Reviews

Magistrate

The Magistrate at the Savoy Theatre

In the recent cult British television series This Life, Miles’s fiancée faced a dilemma: she had lied to him about her age, subtracting a few years to make her seem more attractive. It’s the same dilemma that propels the drama, such as it is, of Pinero’s rather limp farce, The Magistrate, written some 110 years ago, now revived at the Savoy in a production that has transferred from the annual summer season at Chichester Festival Theatre.

Pinero added one further complication, however, to this lie: Agatha Posket (a strident Abigail McKern) already had a son from her first marriage when she lied to her new husband, Aeneas (Ian Richardson). Since she claims now to be 31, rather than the 36 years she is, she has passed her son off as 14, rather than 19 (John Padden, convincingly youthful for either age). Of course, the son already has manly impulses towards women and also manly appetites for alcohol and visiting places if not exactly of ill-repute, then at least of bad reputation. He persuades his stepfather, who is also magistrate of the local police court, to join him on a trip there – on the same night that his mother has schemed to meet an old family friend, Colonel Lukyn (Graham Crowden), newly returned from India, who she needs to persuade to maintain the fiction of her age.

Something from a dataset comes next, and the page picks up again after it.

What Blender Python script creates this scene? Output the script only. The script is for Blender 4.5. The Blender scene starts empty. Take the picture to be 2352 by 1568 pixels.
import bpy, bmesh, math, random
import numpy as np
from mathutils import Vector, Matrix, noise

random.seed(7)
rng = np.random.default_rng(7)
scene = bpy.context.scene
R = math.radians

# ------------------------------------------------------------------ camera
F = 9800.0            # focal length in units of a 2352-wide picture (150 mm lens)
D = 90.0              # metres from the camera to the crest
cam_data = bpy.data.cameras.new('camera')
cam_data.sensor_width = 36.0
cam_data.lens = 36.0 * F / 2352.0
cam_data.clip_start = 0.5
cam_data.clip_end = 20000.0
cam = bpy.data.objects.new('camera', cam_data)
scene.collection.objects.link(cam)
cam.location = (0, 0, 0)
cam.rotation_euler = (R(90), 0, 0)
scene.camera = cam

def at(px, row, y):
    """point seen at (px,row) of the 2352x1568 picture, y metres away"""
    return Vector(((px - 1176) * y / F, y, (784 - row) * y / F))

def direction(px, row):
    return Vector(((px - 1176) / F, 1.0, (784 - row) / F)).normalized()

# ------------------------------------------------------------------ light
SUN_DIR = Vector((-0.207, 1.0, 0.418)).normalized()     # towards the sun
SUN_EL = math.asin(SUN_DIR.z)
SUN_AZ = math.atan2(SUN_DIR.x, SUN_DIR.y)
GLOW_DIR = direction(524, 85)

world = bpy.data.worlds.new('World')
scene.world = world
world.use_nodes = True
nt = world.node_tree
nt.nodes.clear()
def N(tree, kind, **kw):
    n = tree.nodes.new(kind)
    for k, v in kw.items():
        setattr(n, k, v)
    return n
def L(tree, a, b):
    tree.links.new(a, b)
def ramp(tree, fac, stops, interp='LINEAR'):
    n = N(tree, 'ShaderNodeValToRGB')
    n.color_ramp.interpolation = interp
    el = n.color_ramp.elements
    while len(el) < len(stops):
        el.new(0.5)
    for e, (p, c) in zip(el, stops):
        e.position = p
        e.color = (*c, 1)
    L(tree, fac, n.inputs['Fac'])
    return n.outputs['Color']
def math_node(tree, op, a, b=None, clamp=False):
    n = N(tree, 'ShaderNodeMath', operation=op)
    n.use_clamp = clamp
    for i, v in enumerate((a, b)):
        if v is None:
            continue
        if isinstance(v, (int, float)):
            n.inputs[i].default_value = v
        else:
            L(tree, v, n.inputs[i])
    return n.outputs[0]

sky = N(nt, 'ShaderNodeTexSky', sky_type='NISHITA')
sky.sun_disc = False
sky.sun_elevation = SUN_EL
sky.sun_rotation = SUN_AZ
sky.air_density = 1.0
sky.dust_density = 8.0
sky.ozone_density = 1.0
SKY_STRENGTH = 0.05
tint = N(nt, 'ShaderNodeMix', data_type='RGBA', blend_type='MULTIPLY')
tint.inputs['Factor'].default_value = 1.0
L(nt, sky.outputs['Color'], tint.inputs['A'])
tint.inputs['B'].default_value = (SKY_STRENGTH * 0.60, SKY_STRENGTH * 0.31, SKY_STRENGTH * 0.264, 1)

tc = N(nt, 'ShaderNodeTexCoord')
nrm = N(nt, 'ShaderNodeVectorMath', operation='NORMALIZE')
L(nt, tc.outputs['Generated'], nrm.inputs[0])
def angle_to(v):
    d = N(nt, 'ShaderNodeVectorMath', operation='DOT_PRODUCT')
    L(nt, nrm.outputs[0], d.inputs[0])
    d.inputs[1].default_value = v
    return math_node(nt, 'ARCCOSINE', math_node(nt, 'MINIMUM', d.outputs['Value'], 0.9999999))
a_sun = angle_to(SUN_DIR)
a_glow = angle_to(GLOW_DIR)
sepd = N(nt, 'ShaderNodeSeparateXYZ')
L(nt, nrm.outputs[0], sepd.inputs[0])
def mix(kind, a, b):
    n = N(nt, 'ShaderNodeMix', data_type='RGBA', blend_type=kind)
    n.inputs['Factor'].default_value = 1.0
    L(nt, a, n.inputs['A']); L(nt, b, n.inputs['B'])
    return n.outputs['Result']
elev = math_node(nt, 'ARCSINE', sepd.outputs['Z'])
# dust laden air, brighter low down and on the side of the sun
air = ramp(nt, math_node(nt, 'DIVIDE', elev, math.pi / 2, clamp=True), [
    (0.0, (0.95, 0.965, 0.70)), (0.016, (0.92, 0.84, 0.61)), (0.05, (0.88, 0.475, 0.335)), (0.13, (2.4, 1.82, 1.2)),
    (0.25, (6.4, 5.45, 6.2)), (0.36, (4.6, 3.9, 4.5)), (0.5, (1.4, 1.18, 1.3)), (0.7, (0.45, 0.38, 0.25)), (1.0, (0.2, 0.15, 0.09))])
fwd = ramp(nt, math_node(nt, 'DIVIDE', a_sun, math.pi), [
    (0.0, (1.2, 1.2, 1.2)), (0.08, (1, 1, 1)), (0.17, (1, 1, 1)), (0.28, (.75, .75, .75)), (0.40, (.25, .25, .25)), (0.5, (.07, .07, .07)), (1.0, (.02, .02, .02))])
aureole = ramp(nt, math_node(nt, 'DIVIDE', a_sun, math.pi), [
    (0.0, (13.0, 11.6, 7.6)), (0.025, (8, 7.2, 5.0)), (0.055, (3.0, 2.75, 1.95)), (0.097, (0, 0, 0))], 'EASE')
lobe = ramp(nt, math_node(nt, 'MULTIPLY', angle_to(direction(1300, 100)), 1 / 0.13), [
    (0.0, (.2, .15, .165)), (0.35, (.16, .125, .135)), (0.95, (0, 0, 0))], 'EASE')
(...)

All collide at the Hotel des Princes. A supremely English farce ensues in which social embarrassment is the order of the day, or at least of the comedy. But it’s tame stuff. And in Nicholas Broadhurst’s underpowered production, prettily designed by Simon Higlett, the actors work too hard to make us laugh. Laughter should come unbidden, not forced by sledgehammer – but it doesn t in this scenario.

Particularly damaged by the approach is the usually estimable Richardson, a wittily dry actor who is forced to mug for the kind of laughs he achieves with a sardonic raised eyebrow on more subtle occasions than this.

A pity. Your maiden aunt might enjoy The Magistrate, but anyone wanting something more substantial should seek it elsewhere.